His works refer to the situation and experiences of the African American population in the United States. Gary Simmons appropriates stereotypes from American popular culture through what he expressly calls “erasure drawing”. This is a technique that generates a blurred effect bordered by hard dark lines. A sort of aura is thus created around stereotypical simulacra of American culture, making these figures appear to be in motion, blurred and dissolved in the environment. For Simmons, the theme of image erasure reconnects to a distant memory, the memory of chalk on a blackboard, a memory where the image or writing is erased, but the dust and the imprint of the chalk always remain imprinted on the black support.

So the artist alludes to history, to the impossibility of forgetting, no event can ever be entirely erased and therefore forgotten; almost as if artistic practice were for him a vain attempt to remove a stereotype and the traces of an essential and profound pain. This technique contains an important intrinsic meaning: the desire to erase what these figures represent: images full of hatred and born with the intent to mock and offend the African American people. However, the subjects remain recognizable and through the work of art, they denounce a past discrimination, which unfortunately is still rooted in today’s society. Recovering and reproducing these iconic, highly recognizable images confronts the viewer with the precarious living conditions of African Americans both past and present.

The “Piano Man” project was born after a long research of the most representative images of the stereotypes of the African-American people created between the Thirties and the Forties in the United States. The protagonist is one of the best well-known characters of the animated series Looney Tunes produced by Warner Brothers: Bosko.
Bosko is a black character, a sort of minstrel who naturally sings, dances and plays any musical 70s instrument.
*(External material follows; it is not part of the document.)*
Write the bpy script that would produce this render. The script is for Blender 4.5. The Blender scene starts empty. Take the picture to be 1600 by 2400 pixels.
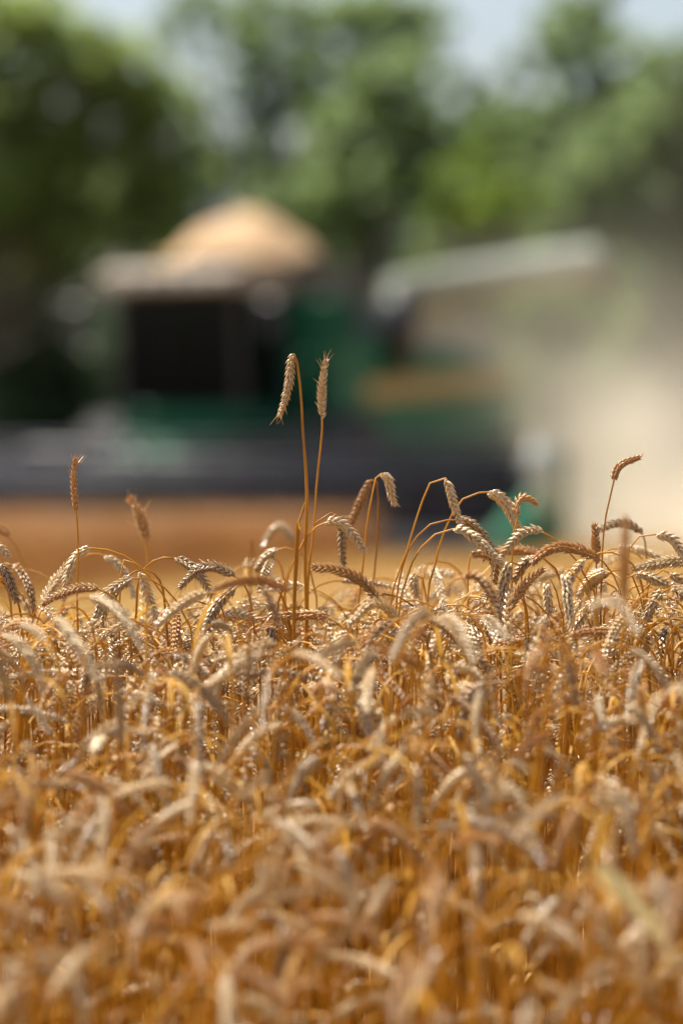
import bpy, math, random
import numpy as np
from mathutils import Vector

rng = np.random.default_rng(11)
random.seed(11)
scene = bpy.context.scene
COL = scene.collection

# ------------------------------------------------------------------ camera, sky, sun, exposure
CAM_H = 1.03            # metres above the soil
LENS, SENSOR = 135.0, 24.0
FPX = LENS / SENSOR * 1600.0
FOCUS = 5.30
PITCH = math.atan(55.0 / FPX)

cam_d = bpy.data.cameras.new('camera')
cam = bpy.data.objects.new('camera', cam_d)
COL.objects.link(cam)
cam.location = (0, 0, CAM_H)
cam.rotation_euler = (math.radians(90) - PITCH, 0, 0)
cam_d.sensor_fit = 'HORIZONTAL'
cam_d.sensor_width = SENSOR
cam_d.lens = LENS
cam_d.clip_start = 0.05
cam_d.clip_end = 3000
cam_d.dof.use_dof = True
cam_d.dof.focus_distance = FOCUS
cam_d.dof.aperture_fstop = 2.2
scene.camera = cam

SUN = Vector((-0.40, 0.27, 0.88)).normalized()
world = bpy.data.worlds.new('World')
scene.world = world
world.use_nodes = True
wn = world.node_tree
wn.nodes.clear()
sky = wn.nodes.new('ShaderNodeTexSky')
sky.sky_type = 'NISHITA'
sky.sun_disc = False
sky.sun_elevation = math.asin(SUN.z)
sky.sun_rotation = math.atan2(SUN.x, SUN.y)
sky.air_density = 1.0
sky.dust_density = 4.2
bg = wn.nodes.new('ShaderNodeBackground')
bg.inputs['Strength'].default_value = 0.092
wo = wn.nodes.new('ShaderNodeOutputWorld')
wn.links.new(sky.outputs[0], bg.inputs[0])
wn.links.new(bg.outputs[0], wo.inputs[0])

sun_d = bpy.data.lights.new('sun', 'SUN')
sun_d.energy = 5.0
sun_d.angle = math.radians(0.53)
sun_d.color = (1.0, 0.95, 0.86)
sun = bpy.data.objects.new('sun', sun_d)
COL.objects.link(sun)
sun.rotation_euler = (-SUN).to_track_quat('-Z', 'Y').to_euler()

vs = scene.view_settings
scene.display_settings.display_device = 'sRGB'
vs.view_transform = 'Standard'
vs.look = 'None'
vs.exposure = 1.12
vs.gamma = 1.0
vs.use_curve_mapping = False
scene.render.engine = 'CYCLES'
scene.cycles.use_denoising = True
scene.cycles.volume_bounces = 3
scene.cycles.max_bounces = 10
scene.cycles.diffuse_bounces = 4
scene.cycles.transmission_bounces = 6
scene.cycles.transparent_max_bounces = 8


# ------------------------------------------------------------------ helpers
def P3(sx, sy, d):
    """a point the lens sees at (sx, sy) of the 1600 x 2400 frame, d metres away along the axis"""
    f = np.array([0, math.cos(PITCH), -math.sin(PITCH)])
    u = np.array([0, math.sin(PITCH), math.cos(PITCH)])
    r = np.array([1.0, 0, 0])
    return np.array([0, 0, CAM_H]) + d * (f + r * (sx - 800) / FPX + u * (1200 - sy) / FPX)


def project(p):
    f = np.array([0, math.cos(PITCH), -math.sin(PITCH)])
    u = np.array([0, math.sin(PITCH), math.cos(PITCH)])
    q = np.asarray(p) - np.array([0, 0, CAM_H])
    d = q @ f
    return 800 + FPX * q[..., 0] / d, 1200 - FPX * (q @ u) / d, d


def gz(y):
    """a bank slopes down towards the camera; past it the soil rises gently towards the trees"""
    return 0.0026 * np.clip(y - 8, 0, 60) - 0.155 * np.clip(5.3 - np.asarray(y, float), 0, 3.2)


def nodes_mat(name):
    m = bpy.data.materials.new(name)
    m.use_nodes = True
    nt = m.node_tree
    nt.nodes.clear()
    out = nt.nodes.new('ShaderNodeOutputMaterial')
    return m, nt, out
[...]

In the earliest cartoons he spoke with a marked Afro-American accent to make it even more mocking. Simmons focuses on these representations because “they date back to an indefinite period of African American history,” a period in which it is very rare and difficult to find evidence of this minority and, in the rare representations found, the African American people are circumscribed to servile and slavery situations. For Simmons, it’s almost an attempt to fill a void of both history and soul.

Historically, these cartoon characters were depicted as joyful and happy, a depiction that Simmons twists, presenting them in circumstances, attitudes, and movements that would not suggest inner well-being and lightheartedness of spirit. They are both testimony and denunciation of a dramatic reality that we would prefer to be relegated to the world of cartoons.
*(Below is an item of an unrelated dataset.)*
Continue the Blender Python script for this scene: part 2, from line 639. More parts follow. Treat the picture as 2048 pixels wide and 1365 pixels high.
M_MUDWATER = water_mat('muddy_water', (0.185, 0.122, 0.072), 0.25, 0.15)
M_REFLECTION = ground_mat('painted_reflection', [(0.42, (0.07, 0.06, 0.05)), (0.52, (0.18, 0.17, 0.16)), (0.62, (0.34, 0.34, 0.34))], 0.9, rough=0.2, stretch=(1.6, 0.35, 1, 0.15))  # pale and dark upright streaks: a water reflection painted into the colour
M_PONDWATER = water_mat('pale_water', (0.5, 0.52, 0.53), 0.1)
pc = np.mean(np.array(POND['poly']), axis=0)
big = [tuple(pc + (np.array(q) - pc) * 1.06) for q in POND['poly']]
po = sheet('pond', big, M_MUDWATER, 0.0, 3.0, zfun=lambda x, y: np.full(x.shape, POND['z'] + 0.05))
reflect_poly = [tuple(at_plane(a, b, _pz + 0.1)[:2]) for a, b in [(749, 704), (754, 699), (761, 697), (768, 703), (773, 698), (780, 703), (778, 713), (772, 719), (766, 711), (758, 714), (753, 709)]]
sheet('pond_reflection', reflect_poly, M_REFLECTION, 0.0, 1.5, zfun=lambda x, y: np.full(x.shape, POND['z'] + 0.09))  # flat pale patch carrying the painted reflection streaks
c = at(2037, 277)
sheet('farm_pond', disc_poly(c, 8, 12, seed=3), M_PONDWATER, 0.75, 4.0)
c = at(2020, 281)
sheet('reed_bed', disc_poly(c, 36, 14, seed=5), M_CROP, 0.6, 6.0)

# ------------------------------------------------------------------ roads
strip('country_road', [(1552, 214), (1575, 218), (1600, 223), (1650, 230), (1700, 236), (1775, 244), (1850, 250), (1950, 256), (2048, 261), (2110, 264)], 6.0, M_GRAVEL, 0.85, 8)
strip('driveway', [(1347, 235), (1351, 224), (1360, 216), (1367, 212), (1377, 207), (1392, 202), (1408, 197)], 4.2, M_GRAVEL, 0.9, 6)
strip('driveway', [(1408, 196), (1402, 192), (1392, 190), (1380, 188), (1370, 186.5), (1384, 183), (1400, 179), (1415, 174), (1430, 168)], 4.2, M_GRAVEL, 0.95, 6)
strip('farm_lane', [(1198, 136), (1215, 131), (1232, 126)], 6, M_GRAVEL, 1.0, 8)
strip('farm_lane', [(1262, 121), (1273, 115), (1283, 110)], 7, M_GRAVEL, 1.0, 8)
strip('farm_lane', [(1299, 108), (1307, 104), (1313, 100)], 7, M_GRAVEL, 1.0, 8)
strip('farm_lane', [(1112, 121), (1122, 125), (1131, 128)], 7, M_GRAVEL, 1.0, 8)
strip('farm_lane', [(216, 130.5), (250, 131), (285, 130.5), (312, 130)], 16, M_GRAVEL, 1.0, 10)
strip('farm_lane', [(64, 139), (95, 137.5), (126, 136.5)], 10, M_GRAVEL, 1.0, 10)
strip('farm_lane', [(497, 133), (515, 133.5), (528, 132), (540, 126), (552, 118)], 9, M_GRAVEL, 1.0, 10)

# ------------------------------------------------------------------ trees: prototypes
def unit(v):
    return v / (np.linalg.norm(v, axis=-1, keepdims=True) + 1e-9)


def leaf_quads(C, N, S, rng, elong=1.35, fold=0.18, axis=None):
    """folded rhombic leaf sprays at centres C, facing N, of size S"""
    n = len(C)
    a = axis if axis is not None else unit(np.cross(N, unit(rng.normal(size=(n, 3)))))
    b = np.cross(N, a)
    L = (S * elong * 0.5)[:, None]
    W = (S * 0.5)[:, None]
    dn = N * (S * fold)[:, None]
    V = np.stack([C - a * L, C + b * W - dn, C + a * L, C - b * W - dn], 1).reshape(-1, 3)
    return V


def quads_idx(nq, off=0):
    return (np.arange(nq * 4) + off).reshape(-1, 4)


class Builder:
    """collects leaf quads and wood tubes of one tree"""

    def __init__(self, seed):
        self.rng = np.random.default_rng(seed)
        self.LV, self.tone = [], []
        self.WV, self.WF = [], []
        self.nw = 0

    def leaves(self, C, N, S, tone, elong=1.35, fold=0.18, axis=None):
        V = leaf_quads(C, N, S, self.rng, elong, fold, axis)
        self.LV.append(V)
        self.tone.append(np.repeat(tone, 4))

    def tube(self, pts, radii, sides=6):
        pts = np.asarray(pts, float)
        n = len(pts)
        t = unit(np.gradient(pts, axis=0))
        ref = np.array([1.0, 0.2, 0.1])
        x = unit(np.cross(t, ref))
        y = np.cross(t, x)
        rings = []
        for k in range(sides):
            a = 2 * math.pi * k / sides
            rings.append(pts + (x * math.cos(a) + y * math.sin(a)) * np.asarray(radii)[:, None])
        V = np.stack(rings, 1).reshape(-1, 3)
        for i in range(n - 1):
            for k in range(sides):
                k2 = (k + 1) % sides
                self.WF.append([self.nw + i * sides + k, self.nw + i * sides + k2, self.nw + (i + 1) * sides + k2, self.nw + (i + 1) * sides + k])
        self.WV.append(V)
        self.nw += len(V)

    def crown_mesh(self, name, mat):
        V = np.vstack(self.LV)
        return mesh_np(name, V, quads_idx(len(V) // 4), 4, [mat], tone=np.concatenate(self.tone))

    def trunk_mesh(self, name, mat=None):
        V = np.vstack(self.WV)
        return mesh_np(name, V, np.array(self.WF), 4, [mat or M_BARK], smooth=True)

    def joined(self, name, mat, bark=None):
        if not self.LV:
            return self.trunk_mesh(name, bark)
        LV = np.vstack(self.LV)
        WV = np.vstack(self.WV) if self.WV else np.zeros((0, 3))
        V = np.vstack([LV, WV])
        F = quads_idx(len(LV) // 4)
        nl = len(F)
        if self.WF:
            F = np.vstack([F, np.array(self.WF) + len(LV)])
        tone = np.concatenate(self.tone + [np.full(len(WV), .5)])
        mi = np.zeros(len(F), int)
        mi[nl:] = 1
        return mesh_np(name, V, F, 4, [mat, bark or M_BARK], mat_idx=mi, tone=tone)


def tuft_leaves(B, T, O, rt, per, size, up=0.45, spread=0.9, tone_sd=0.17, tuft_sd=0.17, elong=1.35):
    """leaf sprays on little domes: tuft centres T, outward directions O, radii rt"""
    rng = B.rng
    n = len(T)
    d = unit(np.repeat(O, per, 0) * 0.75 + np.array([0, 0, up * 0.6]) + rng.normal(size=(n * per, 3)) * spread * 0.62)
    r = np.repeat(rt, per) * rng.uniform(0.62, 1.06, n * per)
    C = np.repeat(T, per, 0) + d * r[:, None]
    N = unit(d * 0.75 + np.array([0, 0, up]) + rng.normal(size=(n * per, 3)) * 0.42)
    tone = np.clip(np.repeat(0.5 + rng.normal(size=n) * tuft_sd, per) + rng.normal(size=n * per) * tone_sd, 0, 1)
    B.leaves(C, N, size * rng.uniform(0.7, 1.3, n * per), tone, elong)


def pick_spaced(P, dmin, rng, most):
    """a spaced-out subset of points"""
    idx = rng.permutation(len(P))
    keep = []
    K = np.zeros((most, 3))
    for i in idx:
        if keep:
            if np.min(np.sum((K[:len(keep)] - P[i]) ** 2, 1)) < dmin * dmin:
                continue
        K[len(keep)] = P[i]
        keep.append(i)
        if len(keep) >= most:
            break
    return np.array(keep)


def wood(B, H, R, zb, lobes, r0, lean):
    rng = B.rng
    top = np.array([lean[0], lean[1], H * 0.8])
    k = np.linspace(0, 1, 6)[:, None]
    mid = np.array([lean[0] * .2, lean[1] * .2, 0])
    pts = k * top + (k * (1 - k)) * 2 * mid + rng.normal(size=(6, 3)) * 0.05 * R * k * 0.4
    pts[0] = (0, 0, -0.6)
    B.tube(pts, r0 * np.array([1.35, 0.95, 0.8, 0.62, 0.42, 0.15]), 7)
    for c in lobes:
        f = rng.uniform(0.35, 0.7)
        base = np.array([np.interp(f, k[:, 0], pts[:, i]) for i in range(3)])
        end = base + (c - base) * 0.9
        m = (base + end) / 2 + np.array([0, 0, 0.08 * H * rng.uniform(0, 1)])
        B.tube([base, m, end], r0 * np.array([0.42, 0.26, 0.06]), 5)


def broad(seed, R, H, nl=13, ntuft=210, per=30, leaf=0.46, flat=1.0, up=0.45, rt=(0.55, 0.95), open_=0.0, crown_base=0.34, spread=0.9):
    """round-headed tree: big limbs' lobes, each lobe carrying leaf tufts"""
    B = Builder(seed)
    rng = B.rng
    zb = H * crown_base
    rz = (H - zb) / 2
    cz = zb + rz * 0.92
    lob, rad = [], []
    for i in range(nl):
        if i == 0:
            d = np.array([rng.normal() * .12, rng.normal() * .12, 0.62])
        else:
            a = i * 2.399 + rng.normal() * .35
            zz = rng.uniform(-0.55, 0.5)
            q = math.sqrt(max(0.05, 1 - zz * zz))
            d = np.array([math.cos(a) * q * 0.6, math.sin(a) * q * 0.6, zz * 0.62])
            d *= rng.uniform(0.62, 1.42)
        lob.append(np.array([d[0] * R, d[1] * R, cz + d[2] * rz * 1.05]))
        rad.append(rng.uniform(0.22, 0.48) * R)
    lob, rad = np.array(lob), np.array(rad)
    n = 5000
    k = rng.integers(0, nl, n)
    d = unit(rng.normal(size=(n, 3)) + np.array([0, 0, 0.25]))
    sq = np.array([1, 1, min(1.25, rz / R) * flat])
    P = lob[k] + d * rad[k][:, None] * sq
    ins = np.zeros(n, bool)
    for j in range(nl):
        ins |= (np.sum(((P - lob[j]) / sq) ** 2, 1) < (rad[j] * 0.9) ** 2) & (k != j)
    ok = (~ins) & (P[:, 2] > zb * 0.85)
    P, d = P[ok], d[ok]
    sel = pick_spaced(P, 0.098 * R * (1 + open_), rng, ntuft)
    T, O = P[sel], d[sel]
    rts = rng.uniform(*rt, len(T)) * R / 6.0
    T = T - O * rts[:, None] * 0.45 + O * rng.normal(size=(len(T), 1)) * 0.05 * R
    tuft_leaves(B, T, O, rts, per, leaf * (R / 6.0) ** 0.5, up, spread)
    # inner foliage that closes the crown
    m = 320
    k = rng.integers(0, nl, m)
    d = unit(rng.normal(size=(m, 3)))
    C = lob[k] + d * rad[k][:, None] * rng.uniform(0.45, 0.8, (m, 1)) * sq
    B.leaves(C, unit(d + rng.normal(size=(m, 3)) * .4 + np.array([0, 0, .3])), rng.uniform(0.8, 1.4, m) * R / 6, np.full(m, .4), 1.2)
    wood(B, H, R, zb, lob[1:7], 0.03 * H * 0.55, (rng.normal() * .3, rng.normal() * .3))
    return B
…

Cartoons were born with the intent to entertain and amuse the viewer, but have always had a side that hides sharp messages often aimed at teaching something. Under the guise of cartoons are hidden messages full of political and social significance, which use the “means” of entertainment to deal with narrow and delicate issues. Therefore the use of cartoons for Simmons is not only “pop” culture and entertainment, it is denunciation, polemics, it is putting the accent on an irremediable and totally current situation.

And so also in “Piano Man,” Bosko has the features and characteristics with which he became famous, a minstrel intent on playing the piano. Simmons through his “erasure”, transports Bosko and his piano into an undefined universe, into a moment of frenetic activity that is mixed with the emptiness and detachment of the background, alluding to a rather current historical void.